Обратный путь вдоль Мурмана.
Происхождение его названия. Словарь морских выражений. Двигающиеся островки чаек. Как дерутся киты с касатками. Ночь на Иванов день. Полуночное солнце во всем его блеске.
Ровно в пять часов пополудни, 23-го июня, накануне Иванова дня «Забияка» двинулся в путь; оставляя Кольскую губу, путешественники поклонились еще раз, проезжая мимо Екатерининской гавани и, пожелал ей воскреснуть, направились в океан. Опять поднялся перед ними столообразный остров Кильдин, опять возникли жилистые, суровые скалы Мурмана. Между Кильдиным и Кольской губой побережье как будто голее, изможденнее, многострадальнее, чем где-либо. Отсюда на запад, как уже сказано, побережье, по направлению к Норвегии, становится выше, извилистее, красивее, изломаннее; по пути к Белому морю на восток оно монотонно, утомительно однообразно; тут, на разделе обеих частей Мурмана, словно выскочил из моря совершенным особняком геологически странный остров Кильдин; здесь в те дни, когда слагались горы, были, следовательно, встречи каких-то различных сил, различных влияний, и шел большой допотопный спор.

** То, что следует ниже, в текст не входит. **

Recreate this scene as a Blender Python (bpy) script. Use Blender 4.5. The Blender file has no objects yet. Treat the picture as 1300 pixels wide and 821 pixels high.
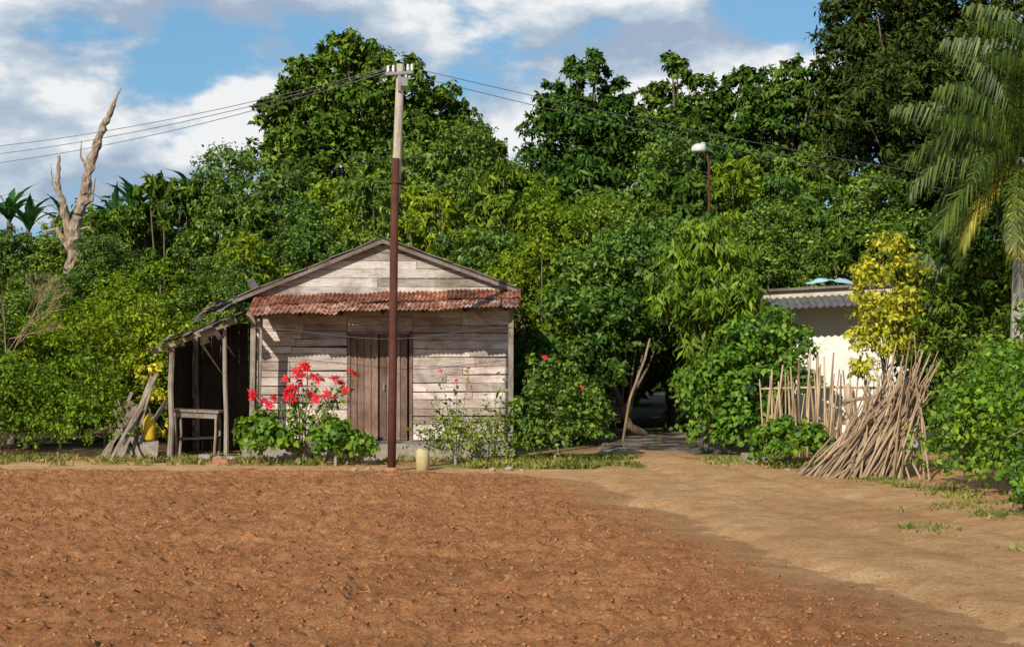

Так как солнце светило влево, то гранитный Мурман, находившийся вправо, вытягивался весь розовый, даже нежный; полосы снега были на нем совершенно белые; берег казался пятнистым. На плоском песчаном подножье Кильдина, словно приютившись к подножию его, лежал выкинутый на берег пароход. Он был похож издали, как две капли воды, на виденного в Арском заводе кита, до его прободения: толстый, раздутый, с той только разницей, что кит был как смоль черный, днище же парохода сияло ярко-красным цветом, киноварью. Что это за пароход? Жертва ли бури, своя ли оплошность? Во всяком случае, отрывок какой-то драмы. Издали было видно, что возле берега, подле красного покойника, шныряли какие-то суденышки: уж по пираты ли это какие, думалось невольно, обрадовавшиеся легкой, даровой наживе? Тут, так далеко от какого бы то ни было общественного центра, всякий крик, всякий голос, даже голос требующей помощи пушки, заглохнет, испугавшись беспредельности, и прозвучит напрасно.